### YOUR INSTRUCTIONS
Reproduce the entire listing word for word.

>> begin

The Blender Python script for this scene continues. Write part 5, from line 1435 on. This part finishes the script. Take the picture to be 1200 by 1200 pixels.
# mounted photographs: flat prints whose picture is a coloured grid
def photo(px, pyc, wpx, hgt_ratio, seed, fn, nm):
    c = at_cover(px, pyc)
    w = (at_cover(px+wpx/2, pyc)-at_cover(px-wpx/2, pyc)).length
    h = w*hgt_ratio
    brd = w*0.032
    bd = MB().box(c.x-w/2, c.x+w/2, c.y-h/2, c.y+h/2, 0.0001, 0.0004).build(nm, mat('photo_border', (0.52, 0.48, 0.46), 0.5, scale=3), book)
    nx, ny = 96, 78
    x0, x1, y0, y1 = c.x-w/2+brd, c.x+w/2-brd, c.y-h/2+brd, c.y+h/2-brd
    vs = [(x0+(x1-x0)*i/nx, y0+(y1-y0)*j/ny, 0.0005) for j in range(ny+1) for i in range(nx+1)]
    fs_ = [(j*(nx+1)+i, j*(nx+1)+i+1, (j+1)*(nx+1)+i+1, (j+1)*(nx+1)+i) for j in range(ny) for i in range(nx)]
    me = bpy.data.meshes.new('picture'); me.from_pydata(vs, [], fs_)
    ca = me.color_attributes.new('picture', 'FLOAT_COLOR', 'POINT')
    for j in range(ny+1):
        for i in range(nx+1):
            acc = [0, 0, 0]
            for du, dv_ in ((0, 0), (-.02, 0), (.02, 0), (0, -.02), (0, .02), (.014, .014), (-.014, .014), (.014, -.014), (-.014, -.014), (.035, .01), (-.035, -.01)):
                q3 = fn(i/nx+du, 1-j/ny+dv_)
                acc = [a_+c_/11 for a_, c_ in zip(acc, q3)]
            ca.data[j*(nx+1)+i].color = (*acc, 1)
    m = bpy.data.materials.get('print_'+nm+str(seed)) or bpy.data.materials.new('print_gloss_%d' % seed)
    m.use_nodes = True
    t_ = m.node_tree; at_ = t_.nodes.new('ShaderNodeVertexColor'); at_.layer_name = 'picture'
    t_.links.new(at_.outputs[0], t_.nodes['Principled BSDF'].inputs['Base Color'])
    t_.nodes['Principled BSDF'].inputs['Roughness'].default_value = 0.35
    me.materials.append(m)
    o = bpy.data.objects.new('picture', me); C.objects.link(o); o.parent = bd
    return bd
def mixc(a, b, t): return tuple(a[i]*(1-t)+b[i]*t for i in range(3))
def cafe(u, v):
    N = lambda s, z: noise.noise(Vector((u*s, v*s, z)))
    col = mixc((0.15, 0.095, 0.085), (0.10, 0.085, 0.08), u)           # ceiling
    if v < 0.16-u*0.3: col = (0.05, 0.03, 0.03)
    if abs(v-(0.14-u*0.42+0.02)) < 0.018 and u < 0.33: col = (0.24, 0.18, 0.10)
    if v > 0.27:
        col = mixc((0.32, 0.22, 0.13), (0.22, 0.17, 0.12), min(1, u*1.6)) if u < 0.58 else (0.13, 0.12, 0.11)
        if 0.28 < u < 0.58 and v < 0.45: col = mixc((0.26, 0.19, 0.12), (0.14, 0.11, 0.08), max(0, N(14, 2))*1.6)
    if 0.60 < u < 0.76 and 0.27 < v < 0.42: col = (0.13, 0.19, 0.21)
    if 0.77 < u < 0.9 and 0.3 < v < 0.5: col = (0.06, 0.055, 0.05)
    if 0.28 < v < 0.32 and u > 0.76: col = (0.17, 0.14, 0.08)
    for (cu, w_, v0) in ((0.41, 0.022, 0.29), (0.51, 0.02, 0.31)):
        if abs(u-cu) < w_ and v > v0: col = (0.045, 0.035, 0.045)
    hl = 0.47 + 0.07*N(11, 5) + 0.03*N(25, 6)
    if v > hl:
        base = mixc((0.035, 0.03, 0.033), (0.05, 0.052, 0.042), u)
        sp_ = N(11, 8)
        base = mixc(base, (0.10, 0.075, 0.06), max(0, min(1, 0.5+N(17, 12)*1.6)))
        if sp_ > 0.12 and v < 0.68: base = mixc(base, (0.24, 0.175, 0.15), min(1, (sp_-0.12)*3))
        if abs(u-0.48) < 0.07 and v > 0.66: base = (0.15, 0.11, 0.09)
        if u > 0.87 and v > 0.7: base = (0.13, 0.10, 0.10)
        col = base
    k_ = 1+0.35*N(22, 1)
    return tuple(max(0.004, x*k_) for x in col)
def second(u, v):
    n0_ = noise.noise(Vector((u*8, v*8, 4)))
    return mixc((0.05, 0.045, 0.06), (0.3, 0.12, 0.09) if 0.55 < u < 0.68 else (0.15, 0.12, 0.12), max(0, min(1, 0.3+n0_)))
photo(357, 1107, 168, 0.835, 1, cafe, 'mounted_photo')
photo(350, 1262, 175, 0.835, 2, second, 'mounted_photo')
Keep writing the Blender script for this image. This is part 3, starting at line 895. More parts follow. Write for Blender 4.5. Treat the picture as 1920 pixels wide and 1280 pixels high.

>> end

### TASK OUTPUT
The Blender Python script for this scene continues. Write part 5, from line 1435 on. This part finishes the script. Take the picture to be 1200 by 1200 pixels.
# mounted photographs: flat prints whose picture is a coloured grid
def photo(px, pyc, wpx, hgt_ratio, seed, fn, nm):
    c = at_cover(px, pyc)
    w = (at_cover(px+wpx/2, pyc)-at_cover(px-wpx/2, pyc)).length
    h = w*hgt_ratio
    brd = w*0.032
    bd = MB().box(c.x-w/2, c.x+w/2, c.y-h/2, c.y+h/2, 0.0001, 0.0004).build(nm, mat('photo_border', (0.52, 0.48, 0.46), 0.5, scale=3), book)
    nx, ny = 96, 78
    x0, x1, y0, y1 = c.x-w/2+brd, c.x+w/2-brd, c.y-h/2+brd, c.y+h/2-brd
    vs = [(x0+(x1-x0)*i/nx, y0+(y1-y0)*j/ny, 0.0005) for j in range(ny+1) for i in range(nx+1)]
    fs_ = [(j*(nx+1)+i, j*(nx+1)+i+1, (j+1)*(nx+1)+i+1, (j+1)*(nx+1)+i) for j in range(ny) for i in range(nx)]
    me = bpy.data.meshes.new('picture'); me.from_pydata(vs, [], fs_)
    ca = me.color_attributes.new('picture', 'FLOAT_COLOR', 'POINT')
    for j in range(ny+1):
        for i in range(nx+1):
            acc = [0, 0, 0]
            for du, dv_ in ((0, 0), (-.02, 0), (.02, 0), (0, -.02), (0, .02), (.014, .014), (-.014, .014), (.014, -.014), (-.014, -.014), (.035, .01), (-.035, -.01)):
                q3 = fn(i/nx+du, 1-j/ny+dv_)
                acc = [a_+c_/11 for a_, c_ in zip(acc, q3)]
            ca.data[j*(nx+1)+i].color = (*acc, 1)
    m = bpy.data.materials.get('print_'+nm+str(seed)) or bpy.data.materials.new('print_gloss_%d' % seed)
    m.use_nodes = True
    t_ = m.node_tree; at_ = t_.nodes.new('ShaderNodeVertexColor'); at_.layer_name = 'picture'
    t_.links.new(at_.outputs[0], t_.nodes['Principled BSDF'].inputs['Base Color'])
    t_.nodes['Principled BSDF'].inputs['Roughness'].default_value = 0.35
    me.materials.append(m)
    o = bpy.data.objects.new('picture', me); C.objects.link(o); o.parent = bd
    return bd
def mixc(a, b, t): return tuple(a[i]*(1-t)+b[i]*t for i in range(3))
def cafe(u, v):
    N = lambda s, z: noise.noise(Vector((u*s, v*s, z)))
    col = mixc((0.15, 0.095, 0.085), (0.10, 0.085, 0.08), u)           # ceiling
    if v < 0.16-u*0.3: col = (0.05, 0.03, 0.03)
    if abs(v-(0.14-u*0.42+0.02)) < 0.018 and u < 0.33: col = (0.24, 0.18, 0.10)
    if v > 0.27:
        col = mixc((0.32, 0.22, 0.13), (0.22, 0.17, 0.12), min(1, u*1.6)) if u < 0.58 else (0.13, 0.12, 0.11)
        if 0.28 < u < 0.58 and v < 0.45: col = mixc((0.26, 0.19, 0.12), (0.14, 0.11, 0.08), max(0, N(14, 2))*1.6)
    if 0.60 < u < 0.76 and 0.27 < v < 0.42: col = (0.13, 0.19, 0.21)
    if 0.77 < u < 0.9 and 0.3 < v < 0.5: col = (0.06, 0.055, 0.05)
    if 0.28 < v < 0.32 and u > 0.76: col = (0.17, 0.14, 0.08)
    for (cu, w_, v0) in ((0.41, 0.022, 0.29), (0.51, 0.02, 0.31)):
        if abs(u-cu) < w_ and v > v0: col = (0.045, 0.035, 0.045)
    hl = 0.47 + 0.07*N(11, 5) + 0.03*N(25, 6)
    if v > hl:
        base = mixc((0.035, 0.03, 0.033), (0.05, 0.052, 0.042), u)
        sp_ = N(11, 8)
        base = mixc(base, (0.10, 0.075, 0.06), max(0, min(1, 0.5+N(17, 12)*1.6)))
        if sp_ > 0.12 and v < 0.68: base = mixc(base, (0.24, 0.175, 0.15), min(1, (sp_-0.12)*3))
        if abs(u-0.48) < 0.07 and v > 0.66: base = (0.15, 0.11, 0.09)
        if u > 0.87 and v > 0.7: base = (0.13, 0.10, 0.10)
        col = base
    k_ = 1+0.35*N(22, 1)
    return tuple(max(0.004, x*k_) for x in col)
def second(u, v):
    n0_ = noise.noise(Vector((u*8, v*8, 4)))
    return mixc((0.05, 0.045, 0.06), (0.3, 0.12, 0.09) if 0.55 < u < 0.68 else (0.15, 0.12, 0.12), max(0, min(1, 0.3+n0_)))
photo(357, 1107, 168, 0.835, 1, cafe, 'mounted_photo')
photo(350, 1262, 175, 0.835, 2, second, 'mounted_photo')
Keep writing the Blender script for this image. This is part 3, starting at line 895. More parts follow. Write for Blender 4.5. Treat the picture as 1920 pixels wide and 1280 pixels high.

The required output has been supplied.